-- Start --

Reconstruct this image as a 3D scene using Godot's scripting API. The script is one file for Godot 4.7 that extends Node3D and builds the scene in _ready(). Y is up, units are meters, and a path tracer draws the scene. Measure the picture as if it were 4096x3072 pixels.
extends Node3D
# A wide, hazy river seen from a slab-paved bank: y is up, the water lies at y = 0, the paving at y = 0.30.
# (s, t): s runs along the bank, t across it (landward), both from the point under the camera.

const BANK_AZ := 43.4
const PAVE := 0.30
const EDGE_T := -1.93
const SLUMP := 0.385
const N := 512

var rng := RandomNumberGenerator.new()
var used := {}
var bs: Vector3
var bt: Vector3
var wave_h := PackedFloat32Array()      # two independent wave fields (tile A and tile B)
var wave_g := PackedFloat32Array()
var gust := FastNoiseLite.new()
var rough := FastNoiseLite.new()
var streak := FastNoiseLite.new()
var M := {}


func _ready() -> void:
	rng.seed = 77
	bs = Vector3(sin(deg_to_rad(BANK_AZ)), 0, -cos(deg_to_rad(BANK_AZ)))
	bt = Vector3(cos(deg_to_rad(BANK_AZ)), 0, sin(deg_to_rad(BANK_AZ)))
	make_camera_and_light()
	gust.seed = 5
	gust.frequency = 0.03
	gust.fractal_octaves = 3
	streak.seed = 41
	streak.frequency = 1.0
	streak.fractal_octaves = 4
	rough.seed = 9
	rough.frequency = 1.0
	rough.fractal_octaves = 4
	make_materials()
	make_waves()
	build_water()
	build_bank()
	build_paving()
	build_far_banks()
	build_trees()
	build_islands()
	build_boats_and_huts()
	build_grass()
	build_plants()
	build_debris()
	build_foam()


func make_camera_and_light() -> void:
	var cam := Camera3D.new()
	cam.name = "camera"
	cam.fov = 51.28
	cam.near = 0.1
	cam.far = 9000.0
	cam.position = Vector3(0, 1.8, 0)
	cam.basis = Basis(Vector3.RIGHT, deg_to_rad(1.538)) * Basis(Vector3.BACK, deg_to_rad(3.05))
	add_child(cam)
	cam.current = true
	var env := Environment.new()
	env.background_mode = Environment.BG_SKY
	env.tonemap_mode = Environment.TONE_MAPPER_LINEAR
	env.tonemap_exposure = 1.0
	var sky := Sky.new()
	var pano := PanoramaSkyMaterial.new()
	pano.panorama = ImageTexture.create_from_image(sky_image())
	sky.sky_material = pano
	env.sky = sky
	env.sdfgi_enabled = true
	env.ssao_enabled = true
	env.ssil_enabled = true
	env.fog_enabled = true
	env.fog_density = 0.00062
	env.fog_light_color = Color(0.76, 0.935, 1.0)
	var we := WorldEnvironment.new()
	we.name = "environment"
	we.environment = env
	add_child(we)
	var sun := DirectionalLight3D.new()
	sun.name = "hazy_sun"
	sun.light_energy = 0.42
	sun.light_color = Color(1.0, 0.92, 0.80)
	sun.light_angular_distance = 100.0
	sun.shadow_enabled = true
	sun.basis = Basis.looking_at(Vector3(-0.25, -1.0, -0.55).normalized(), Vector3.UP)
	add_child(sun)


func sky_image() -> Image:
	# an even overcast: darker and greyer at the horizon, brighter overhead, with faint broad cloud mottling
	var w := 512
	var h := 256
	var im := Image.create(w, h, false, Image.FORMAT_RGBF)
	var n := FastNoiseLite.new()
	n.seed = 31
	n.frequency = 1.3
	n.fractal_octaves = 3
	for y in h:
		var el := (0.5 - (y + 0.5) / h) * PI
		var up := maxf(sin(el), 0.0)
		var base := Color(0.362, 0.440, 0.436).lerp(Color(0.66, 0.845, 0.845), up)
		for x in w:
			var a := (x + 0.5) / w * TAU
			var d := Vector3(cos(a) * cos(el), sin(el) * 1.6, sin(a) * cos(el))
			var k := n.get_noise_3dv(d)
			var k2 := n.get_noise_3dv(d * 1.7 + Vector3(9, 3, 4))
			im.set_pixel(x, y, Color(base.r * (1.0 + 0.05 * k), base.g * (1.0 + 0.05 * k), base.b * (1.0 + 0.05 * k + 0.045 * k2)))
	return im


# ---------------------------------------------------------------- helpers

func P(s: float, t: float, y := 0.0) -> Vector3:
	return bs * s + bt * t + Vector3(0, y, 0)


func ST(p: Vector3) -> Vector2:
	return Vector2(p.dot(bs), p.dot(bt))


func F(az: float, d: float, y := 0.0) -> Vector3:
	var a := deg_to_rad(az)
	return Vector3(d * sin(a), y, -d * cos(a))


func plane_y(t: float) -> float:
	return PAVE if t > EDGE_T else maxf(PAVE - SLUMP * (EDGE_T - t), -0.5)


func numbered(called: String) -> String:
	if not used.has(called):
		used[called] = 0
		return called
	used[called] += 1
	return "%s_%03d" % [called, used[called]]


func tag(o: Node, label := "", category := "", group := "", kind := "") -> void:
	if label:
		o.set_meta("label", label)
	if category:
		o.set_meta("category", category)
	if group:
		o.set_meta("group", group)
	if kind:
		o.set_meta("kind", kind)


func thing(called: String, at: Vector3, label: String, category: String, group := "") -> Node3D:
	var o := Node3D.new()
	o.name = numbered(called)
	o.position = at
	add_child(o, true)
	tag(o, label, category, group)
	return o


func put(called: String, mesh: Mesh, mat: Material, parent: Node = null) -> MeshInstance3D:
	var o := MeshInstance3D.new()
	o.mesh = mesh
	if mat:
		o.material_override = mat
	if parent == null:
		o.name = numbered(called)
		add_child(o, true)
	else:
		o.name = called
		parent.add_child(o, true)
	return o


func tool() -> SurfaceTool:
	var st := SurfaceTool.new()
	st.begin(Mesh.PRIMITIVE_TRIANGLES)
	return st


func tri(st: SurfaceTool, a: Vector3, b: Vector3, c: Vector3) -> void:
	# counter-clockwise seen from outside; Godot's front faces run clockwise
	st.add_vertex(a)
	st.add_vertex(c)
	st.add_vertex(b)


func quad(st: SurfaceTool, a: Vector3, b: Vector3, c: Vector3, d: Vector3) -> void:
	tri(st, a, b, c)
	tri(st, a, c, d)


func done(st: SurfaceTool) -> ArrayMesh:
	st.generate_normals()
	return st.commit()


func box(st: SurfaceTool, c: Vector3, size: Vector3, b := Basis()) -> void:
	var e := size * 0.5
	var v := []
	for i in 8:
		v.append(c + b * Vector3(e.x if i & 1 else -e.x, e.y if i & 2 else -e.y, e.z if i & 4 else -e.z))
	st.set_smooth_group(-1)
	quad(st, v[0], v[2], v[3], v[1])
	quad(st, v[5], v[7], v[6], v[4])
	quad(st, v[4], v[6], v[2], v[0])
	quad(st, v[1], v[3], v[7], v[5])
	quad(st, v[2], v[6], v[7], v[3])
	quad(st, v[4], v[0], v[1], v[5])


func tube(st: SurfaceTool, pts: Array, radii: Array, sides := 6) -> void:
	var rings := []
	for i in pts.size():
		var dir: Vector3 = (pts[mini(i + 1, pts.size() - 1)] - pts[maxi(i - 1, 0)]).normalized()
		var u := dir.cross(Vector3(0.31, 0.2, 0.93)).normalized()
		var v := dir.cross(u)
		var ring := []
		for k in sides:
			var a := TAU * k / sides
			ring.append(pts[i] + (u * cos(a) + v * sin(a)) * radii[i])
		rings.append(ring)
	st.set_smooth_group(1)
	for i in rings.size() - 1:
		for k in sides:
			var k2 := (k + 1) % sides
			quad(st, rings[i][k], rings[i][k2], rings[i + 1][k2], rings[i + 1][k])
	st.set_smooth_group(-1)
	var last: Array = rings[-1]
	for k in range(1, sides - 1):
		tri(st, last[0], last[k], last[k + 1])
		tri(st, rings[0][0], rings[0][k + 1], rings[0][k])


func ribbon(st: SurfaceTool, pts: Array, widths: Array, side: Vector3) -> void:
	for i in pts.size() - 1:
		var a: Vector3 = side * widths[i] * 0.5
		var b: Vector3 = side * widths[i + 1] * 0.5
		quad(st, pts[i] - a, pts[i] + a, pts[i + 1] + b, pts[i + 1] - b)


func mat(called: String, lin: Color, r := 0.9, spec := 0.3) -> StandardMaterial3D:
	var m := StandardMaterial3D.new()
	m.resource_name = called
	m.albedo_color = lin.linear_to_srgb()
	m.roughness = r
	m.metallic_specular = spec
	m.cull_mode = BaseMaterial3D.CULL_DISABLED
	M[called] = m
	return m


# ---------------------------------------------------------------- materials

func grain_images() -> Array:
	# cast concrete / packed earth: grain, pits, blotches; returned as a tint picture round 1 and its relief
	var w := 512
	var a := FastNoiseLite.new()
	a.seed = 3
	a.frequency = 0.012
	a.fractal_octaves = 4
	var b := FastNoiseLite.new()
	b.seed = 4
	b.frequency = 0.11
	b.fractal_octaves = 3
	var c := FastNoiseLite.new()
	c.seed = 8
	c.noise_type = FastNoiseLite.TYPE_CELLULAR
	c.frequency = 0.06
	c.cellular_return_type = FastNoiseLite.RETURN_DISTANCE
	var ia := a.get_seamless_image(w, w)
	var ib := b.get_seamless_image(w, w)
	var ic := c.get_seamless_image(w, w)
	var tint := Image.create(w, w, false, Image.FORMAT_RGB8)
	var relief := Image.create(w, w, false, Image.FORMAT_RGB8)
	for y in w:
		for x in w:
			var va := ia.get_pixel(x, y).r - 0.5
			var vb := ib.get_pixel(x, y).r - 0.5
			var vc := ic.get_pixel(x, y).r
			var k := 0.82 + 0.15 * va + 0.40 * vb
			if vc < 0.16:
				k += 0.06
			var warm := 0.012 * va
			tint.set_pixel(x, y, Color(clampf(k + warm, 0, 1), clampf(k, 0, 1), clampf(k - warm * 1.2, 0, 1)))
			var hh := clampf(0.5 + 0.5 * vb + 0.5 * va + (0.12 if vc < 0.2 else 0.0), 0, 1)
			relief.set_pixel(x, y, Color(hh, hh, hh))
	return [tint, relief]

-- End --

## Instructions to follow
Please reproduce exactly the lines above, beginning with the first and ending with the line that contains "# (s, t): s runs", and include nothing outside that range.

## Written solution
Reconstruct this image as a 3D scene using Godot's scripting API. The script is one file for Godot 4.7 that extends Node3D and builds the scene in _ready(). Y is up, units are meters, and a path tracer draws the scene. Measure the picture as if it were 4096x3072 pixels.
extends Node3D
# A wide, hazy river seen from a slab-paved bank: y is up, the water lies at y = 0, the paving at y = 0.30.
# (s, t): s runs along the bank, t across it (landward), both from the point under the camera.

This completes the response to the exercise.